Sunday, May 8, 2011

About ten seconds ago, I decided that I needed to stop looking at pictures of myself on Facebook and start writing this blog. And now here I am. Magic. I don't know why I fall into this trap of flicking through digital albums of the past four years of my life. It could be my self absorption. It could be plain old procrastination. I'm not sure.

Whenever I add a person on Facebook--most times, I should say--I then review my own profile just to get a sense of what kind of idea my new "friend" is going to get from it. I look over everything I have down for books, movies, quotes, stupid 'About me' and pictures. Sometimes I feel an urge to change something, take down a band, rephrase a sentence, untag a photo and then I tell myself not to--mostly it's the pictures. I feel like changing your profile because of what other people might think is like changing who you are and then I have this sense of shame for even considering it. Why would I hide who I am, try to detach myself from pictures in which I don't find myself looking favourably? That's still me and there's nothing wrong with me so why do I have a problem with others seeing it?

I think that's the fascinating thing about Facebook. In most respects, we get to choose how we are portrayed to the world while at the same time being asked to fit into different boxes, have political and religious views, be interested in men or women, friendship or a relationship. Pick your favourite books or games or sports or movies and write down your favourite quotes.
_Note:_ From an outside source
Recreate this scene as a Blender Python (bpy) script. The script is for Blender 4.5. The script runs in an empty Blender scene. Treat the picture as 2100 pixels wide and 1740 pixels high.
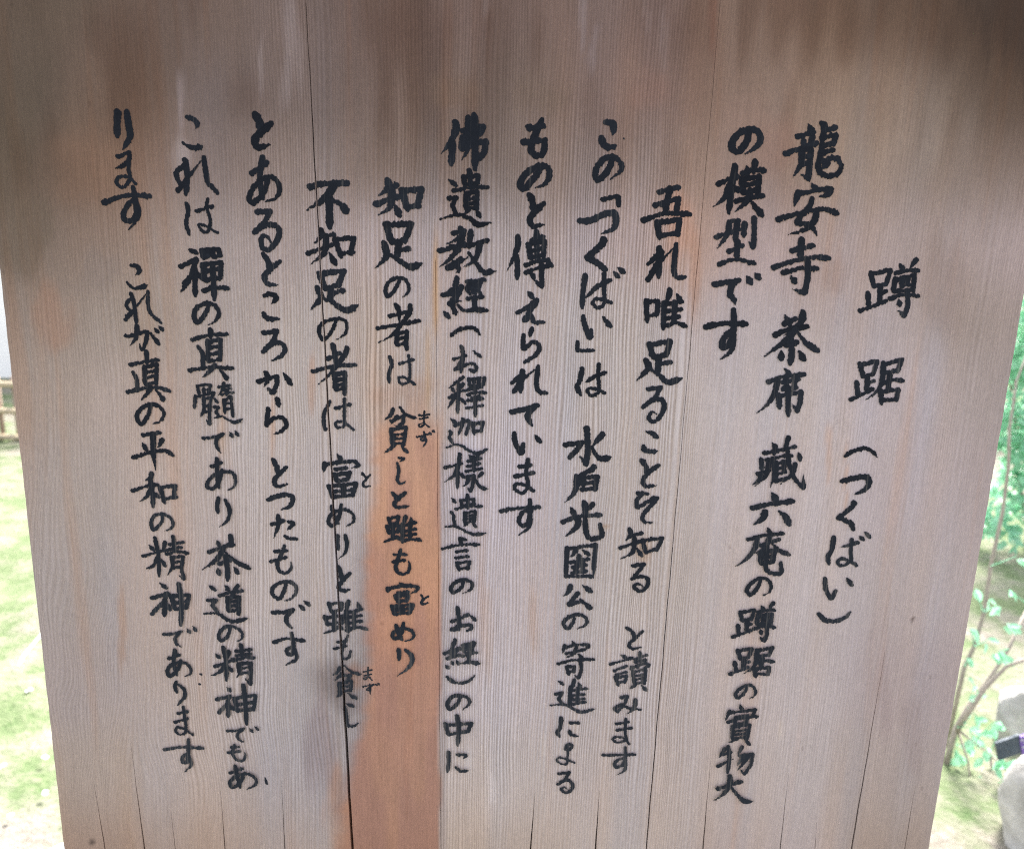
import bpy, bmesh, math, random
import numpy as np
from mathutils import Vector, Matrix

S = bpy.context.scene
COL = S.collection
random.seed(7)
rng = np.random.default_rng(11)

# ------------------------------------------------------------------ camera
# The photograph, measured on a 2100 x 1740 scale: the board's side edges meet at VP.
PW, PH, F = 2100.0, 1740.0, 1600.0
VP = (827.0, 7997.0)
SRC = 3526.0 / PW                       # full-size photograph pixels per unit
CAM_H = 1.45
dn = np.array([VP[0] - PW / 2, VP[1] - PH / 2, F]); dn /= np.linalg.norm(dn)
bx = np.array([1.0, 0, 0]) - dn * dn[0]; bx /= np.linalg.norm(bx)
zz = -dn
yy = np.cross(zz, bx)
M = np.stack([bx, yy, zz])              # camera axes -> world axes


def ray(px, py):
    return M @ np.array([(px - PW / 2) / F, (py - PH / 2) / F, 1.0])


def edge(a, b, y):
    return a[0] + (b[0] - a[0]) * (y - a[1]) / (b[1] - a[1])


_yl = 1300.0
_l = ray(edge((3.5, 626), (128, 1740), _yl), _yl)
_r = ray(edge((2085, 715), (1908, 1740), _yl), _yl)
BOARD_W = 0.90
CAM_D = BOARD_W / (_r[0] / _r[1] - _l[0] / _l[1])
CAM = np.array([-CAM_D * 0.5 * (_r[0] / _r[1] + _l[0] / _l[1]), -CAM_D, CAM_H])


def on_board(px, py, y=0.0):            # point of the plane Y = y
    r = ray(px, py)
    return CAM + r * ((y - CAM[1]) / r[1])


def on_ground(px, py, z=0.0):
    r = ray(px, py)
    return CAM + r * ((z - CAM[2]) / r[2])


def to_photo(P):                        # world points (n,3) -> photograph units
    q = (np.asarray(P) - CAM) @ M
    return q[:, 0] / q[:, 2] * F + PW / 2, q[:, 1] / q[:, 2] * F + PH / 2


cd = bpy.data.cameras.new('camera')
cam = bpy.data.objects.new('camera', cd)
COL.objects.link(cam)
cd.sensor_fit = 'HORIZONTAL'
cd.sensor_width = 36
cd.lens = 36 * F / PW
cd.clip_start = 0.02
cd.clip_end = 200
R = Matrix(((bx[0], -bx[1], -bx[2], CAM[0]),
            (yy[0], -yy[1], -yy[2], CAM[1]),
            (zz[0], -zz[1], -zz[2], CAM[2]),
            (0, 0, 0, 1)))
cam.matrix_world = R
cd.dof.use_dof = True
cd.dof.focus_distance = float(np.linalg.norm(on_board(1050, 950) - CAM))
cd.dof.aperture_fstop = 6.0
S.camera = cam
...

Apart from the silly 'About me' section, there's no real space to make your own. You can't invent your own categories or expand what you want to say. When signing up for Facebook, you confine yourself to its framework. And when you start to forget that, start to think of friends as nothing more than a database of people and relationships as just something that has to be somehow measured online, that's when it gets scary for me.

But that was something of a tangent from where I was going. An interesting tangent but let me take us back to my Facebook album, all the pictures I'm currently tagged in. It's like a visual history, the moments that have apparently been relevant in the last four years of my life. Four years of friends, travel, awkward smiles, action shots,  vanity and self consciousness. It almost trivializes my memory to be able to flick through these moments in a few minutes online.

This is probably only magnified by my looming birthday. I'm so many contradictions at this moment. Looking at those pictures of 13-year-old me, I feel like I've grown so much and yet so little. I'm so different but still the same. I feel so much older but what's changed? The failing of the pictures is that they don't tell me any of this. You can watch the change of my face shape but not the internal growth. You can see some of the things I cared about versus the things that I didn't pay attention to. It's like a visual guide to my life but, to anyone but me, not much more.

Of course it has personal meaning but without the internal monologue going on, memories rising to the surface as each image triggers some special moment, what does this look like from another perspective? Would it mean anything to a stranger and does it even matter whether it does or doesn't?

These are the kind of things I think about as I chart the changes in my physical appearances, photo by photo. Who am I in 'real life' as opposed to the person plastered over different facets of the internet? Is it more harmful or helpful to be able to highlight or cover different parts of yourself when online?

I'll leave you there. Hopefully this wasn't too meandering or pointless. Farewell, friends.